**Problem:**
Your job is to retype all of the data word for word, leaving every image out.

**Information provided:**
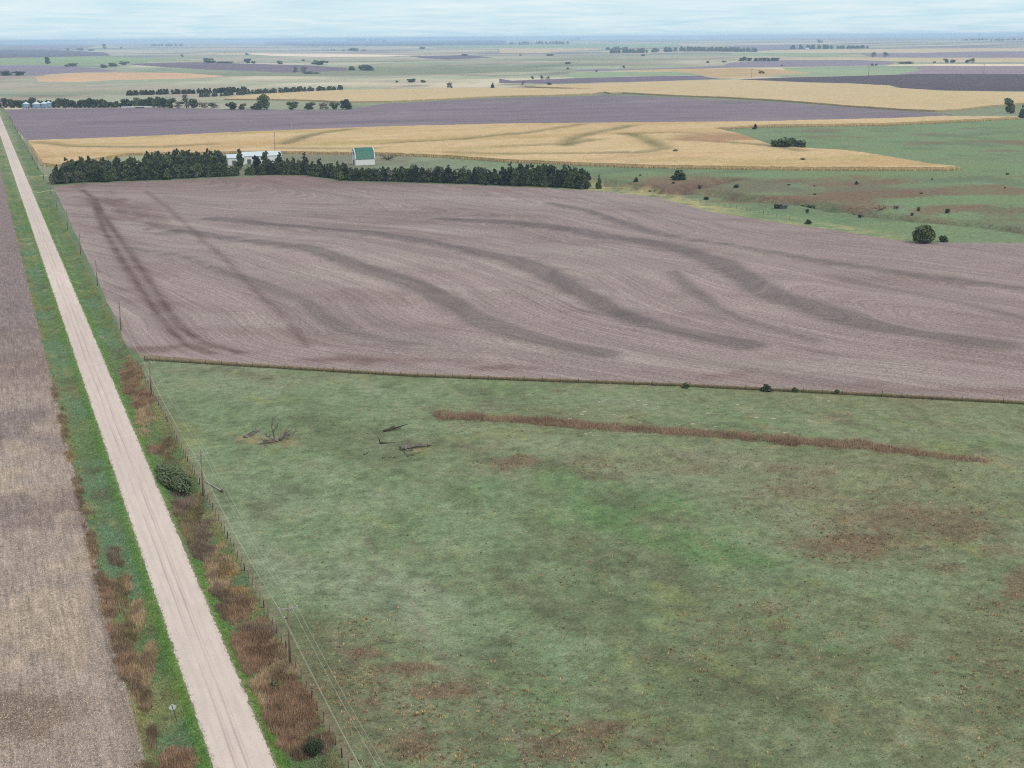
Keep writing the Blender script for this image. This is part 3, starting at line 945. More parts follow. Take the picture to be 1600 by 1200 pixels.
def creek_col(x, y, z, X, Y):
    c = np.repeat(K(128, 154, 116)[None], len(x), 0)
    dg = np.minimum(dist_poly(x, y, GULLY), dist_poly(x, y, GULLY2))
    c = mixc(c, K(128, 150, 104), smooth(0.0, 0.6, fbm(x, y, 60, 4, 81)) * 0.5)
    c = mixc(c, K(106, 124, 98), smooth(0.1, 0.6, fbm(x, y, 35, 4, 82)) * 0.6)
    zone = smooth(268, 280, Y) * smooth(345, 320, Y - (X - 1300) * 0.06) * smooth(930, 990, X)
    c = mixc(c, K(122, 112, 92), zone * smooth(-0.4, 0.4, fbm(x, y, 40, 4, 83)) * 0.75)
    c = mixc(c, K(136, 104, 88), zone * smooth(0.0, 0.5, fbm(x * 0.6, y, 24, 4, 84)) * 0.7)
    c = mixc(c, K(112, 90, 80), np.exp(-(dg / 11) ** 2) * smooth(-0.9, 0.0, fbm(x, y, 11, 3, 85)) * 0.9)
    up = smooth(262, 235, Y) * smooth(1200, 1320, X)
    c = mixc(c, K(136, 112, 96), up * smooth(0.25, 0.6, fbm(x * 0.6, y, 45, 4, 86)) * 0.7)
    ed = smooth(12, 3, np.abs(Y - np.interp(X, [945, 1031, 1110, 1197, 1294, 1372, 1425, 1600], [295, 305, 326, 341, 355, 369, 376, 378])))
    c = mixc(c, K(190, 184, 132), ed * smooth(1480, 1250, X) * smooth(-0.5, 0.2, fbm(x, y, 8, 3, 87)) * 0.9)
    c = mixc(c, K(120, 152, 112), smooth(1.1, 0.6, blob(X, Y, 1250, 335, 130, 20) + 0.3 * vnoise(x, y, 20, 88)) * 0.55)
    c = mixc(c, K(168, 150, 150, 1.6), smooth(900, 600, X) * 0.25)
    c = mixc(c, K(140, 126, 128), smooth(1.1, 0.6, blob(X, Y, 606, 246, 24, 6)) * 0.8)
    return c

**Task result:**
Keep writing the Blender script for this image. This is part 3, starting at line 945. More parts follow. Take the picture to be 1600 by 1200 pixels.
def creek_col(x, y, z, X, Y):
    c = np.repeat(K(128, 154, 116)[None], len(x), 0)
    dg = np.minimum(dist_poly(x, y, GULLY), dist_poly(x, y, GULLY2))
    c = mixc(c, K(128, 150, 104), smooth(0.0, 0.6, fbm(x, y, 60, 4, 81)) * 0.5)
    c = mixc(c, K(106, 124, 98), smooth(0.1, 0.6, fbm(x, y, 35, 4, 82)) * 0.6)
    zone = smooth(268, 280, Y) * smooth(345, 320, Y - (X - 1300) * 0.06) * smooth(930, 990, X)
    c = mixc(c, K(122, 112, 92), zone * smooth(-0.4, 0.4, fbm(x, y, 40, 4, 83)) * 0.75)
    c = mixc(c, K(136, 104, 88), zone * smooth(0.0, 0.5, fbm(x * 0.6, y, 24, 4, 84)) * 0.7)
    c = mixc(c, K(112, 90, 80), np.exp(-(dg / 11) ** 2) * smooth(-0.9, 0.0, fbm(x, y, 11, 3, 85)) * 0.9)
    up = smooth(262, 235, Y) * smooth(1200, 1320, X)
    c = mixc(c, K(136, 112, 96), up * smooth(0.25, 0.6, fbm(x * 0.6, y, 45, 4, 86)) * 0.7)
    ed = smooth(12, 3, np.abs(Y - np.interp(X, [945, 1031, 1110, 1197, 1294, 1372, 1425, 1600], [295, 305, 326, 341, 355, 369, 376, 378])))
    c = mixc(c, K(190, 184, 132), ed * smooth(1480, 1250, X) * smooth(-0.5, 0.2, fbm(x, y, 8, 3, 87)) * 0.9)
    c = mixc(c, K(120, 152, 112), smooth(1.1, 0.6, blob(X, Y, 1250, 335, 130, 20) + 0.3 * vnoise(x, y, 20, 88)) * 0.55)
    c = mixc(c, K(168, 150, 150, 1.6), smooth(900, 600, X) * 0.25)
    c = mixc(c, K(140, 126, 128), smooth(1.1, 0.6, blob(X, Y, 606, 246, 24, 6)) * 0.8)
    return c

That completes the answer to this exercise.